South St. Louis County News

St. Louis Call Newspapers

South St. Louis County News

St. Louis Call Newspapers

South St. Louis County News

St. Louis Call Newspapers

Fire board to offer Hendricks chief’s post on permanent basis

By MIKE ANTHONY

Executive Editor

The Mehlville Fire Protection District Board of Directors plans to offer interim Chief Brian Hendricks the position on a permanent basis.

Board of Directors Chairman Aaron Hilmer told the Call the board planned to offer Hendricks the position during a closed session Wednesday — after the Call went to press.

Hendricks has been serving as interim chief since June when former Chief Tim White resigned. Hendricks was named assistant chief last year and previously served as deputy chief training officer. In May, he assumed control of district operations.

Hendricks told the Call he plans to accept the chief’s job on a permanent basis if the Board of Directors votes to offer it to him.

“Things are going incredibly well,” he said.

In addition, Hilmer told the Call that the board plans to offer interim Assistant Chief Dan LaFata the post on a permanent basis.

LaFata formerly served as deputy chief training officer and was named interim assistant chief after White resigned.

Hilmer said the board has yet to take any official action to offer Hendricks and LaFata the positions on a permanent basis.

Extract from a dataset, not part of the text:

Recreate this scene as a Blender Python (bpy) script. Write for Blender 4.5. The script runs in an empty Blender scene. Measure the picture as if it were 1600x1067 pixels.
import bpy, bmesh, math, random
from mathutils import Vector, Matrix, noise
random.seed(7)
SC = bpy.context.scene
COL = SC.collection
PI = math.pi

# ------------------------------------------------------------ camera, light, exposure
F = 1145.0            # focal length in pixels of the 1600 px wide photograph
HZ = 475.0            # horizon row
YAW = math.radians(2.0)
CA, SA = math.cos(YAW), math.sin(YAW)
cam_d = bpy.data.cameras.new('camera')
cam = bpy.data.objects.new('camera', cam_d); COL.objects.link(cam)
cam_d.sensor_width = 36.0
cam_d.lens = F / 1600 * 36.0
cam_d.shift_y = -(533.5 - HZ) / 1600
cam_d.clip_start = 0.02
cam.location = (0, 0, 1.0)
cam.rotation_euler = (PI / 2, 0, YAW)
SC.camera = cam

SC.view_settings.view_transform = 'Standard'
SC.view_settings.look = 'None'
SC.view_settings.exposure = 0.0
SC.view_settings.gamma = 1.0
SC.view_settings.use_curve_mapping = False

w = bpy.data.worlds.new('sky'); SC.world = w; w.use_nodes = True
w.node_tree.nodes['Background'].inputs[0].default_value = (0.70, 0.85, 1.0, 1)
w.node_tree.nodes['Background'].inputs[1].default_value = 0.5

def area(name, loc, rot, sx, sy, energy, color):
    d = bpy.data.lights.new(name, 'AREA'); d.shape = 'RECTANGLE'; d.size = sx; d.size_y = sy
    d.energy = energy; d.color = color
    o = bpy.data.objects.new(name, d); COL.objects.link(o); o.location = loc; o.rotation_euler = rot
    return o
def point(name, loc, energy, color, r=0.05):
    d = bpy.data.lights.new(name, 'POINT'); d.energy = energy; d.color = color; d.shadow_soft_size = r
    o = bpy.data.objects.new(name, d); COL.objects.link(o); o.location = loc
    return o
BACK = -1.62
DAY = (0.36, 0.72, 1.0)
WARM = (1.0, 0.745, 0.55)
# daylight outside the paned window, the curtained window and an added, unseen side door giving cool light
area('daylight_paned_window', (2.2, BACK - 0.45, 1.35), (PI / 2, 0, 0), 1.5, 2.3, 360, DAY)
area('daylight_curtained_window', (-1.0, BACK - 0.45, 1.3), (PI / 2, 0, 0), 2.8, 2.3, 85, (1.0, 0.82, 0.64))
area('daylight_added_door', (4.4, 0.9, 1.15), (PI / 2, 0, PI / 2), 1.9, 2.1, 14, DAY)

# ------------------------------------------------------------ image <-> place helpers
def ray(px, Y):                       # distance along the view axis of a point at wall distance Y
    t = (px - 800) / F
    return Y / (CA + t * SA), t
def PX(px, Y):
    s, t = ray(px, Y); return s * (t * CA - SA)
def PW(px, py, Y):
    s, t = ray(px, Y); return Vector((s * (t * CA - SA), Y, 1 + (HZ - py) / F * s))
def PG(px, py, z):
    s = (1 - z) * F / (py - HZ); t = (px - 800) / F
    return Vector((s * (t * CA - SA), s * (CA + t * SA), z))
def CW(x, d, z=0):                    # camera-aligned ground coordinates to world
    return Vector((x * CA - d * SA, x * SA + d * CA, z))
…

“There has been no official board action to this date,” Hilmer said Saturday. “… The board has talked about this, obviously, in closed session. Nothing official has gone on and on Wednesday the plan right now is that the board is going to vote to offer to make the chief’s job permanent for Brian Hendricks and the assistant chief’s job permanent for Dan LaFata.”

Hendricks has been employed by the fire district since June 1998 and LaFata has been employed by Mehlville since October 1995.

The Board of Directors has been pleased with the performance of Hendricks and LaFata since June, Hilmer said.

“Both Brian and Dan have done a good job, an exceptional job in the last six months,” he said. “At the time, the board had talked about well, do we want to do a search for a chief then, all of that. And we kind of came to the conclusion — I don’t know if a lot of readers are aware of this, but St. Louis County is very odd in this that anyone who works at a fire district in St. Louis County has to graduate from the St. Louis County Fire Academy.

“So you can imagine how that greatly diminishes our chance to look for anybody outside the region. For instance, if we’d find someone, say a 50-year-old person who’s got a great track record as a fire chief somewhere else in the United States, that means he has to come here and pass the Fire Academy. So I think that’s a very bad thing that St. Louis County has, but it doesn’t necessarily hurt Mehlville because we’ve got a couple of great guys. But I think it hurts the fire service in general in St. Louis County that they have such a silly rule.”

Of that requirement, Hilmer said, “To me, it just so limits the resources the district can draw on. But having said that, I think there’s a lot to be said for promoting from within. There’s no assimilation time. Look, they know everything that’s going on and they’ve proved themselves on the job … We haven’t spent one penny on any type of search or anything.”

The board will have to make a decision sometime in the future about whether to fill the deputy chief training officer post vacated by LaFata in June, he said.

“Since then, him and Brian have been both doing that while they’ve been doing their jobs,” Hilmer said. “So the question that the board’s going to have for the chief is does this position need to be filled? Can it be filled by spreading the duties around in order to save the salary? So that’s something we will address in the coming year.”

While the board is pleased with Hendricks’ performance as interim chief, so are district employees, according to Hilmer.

“I’ve had conversations with employees of the district and they give Brian very high marks and the Board of Directors gives Brian very high marks,” he said. “And I think that says it all. The board and employees both agree that Brian’s done a great job.

“The one thing I would also stress that where Brian and the board are in agreement, we both aren’t in the business of asking residents for tax increases and we both are very cognizant of the fact that the Mehlville Fire District is going to have flat revenue for many years going forward.

“So that’s going to be a challenge because we’ve also inherited a pension debt, a sick-leave debt and we’re still paying a mortgage on the headquarters that were all built by previous boards and administrations. So we’re going to have to continue to be diligent to work with those under the auspices of flat revenue,” the board chairman said.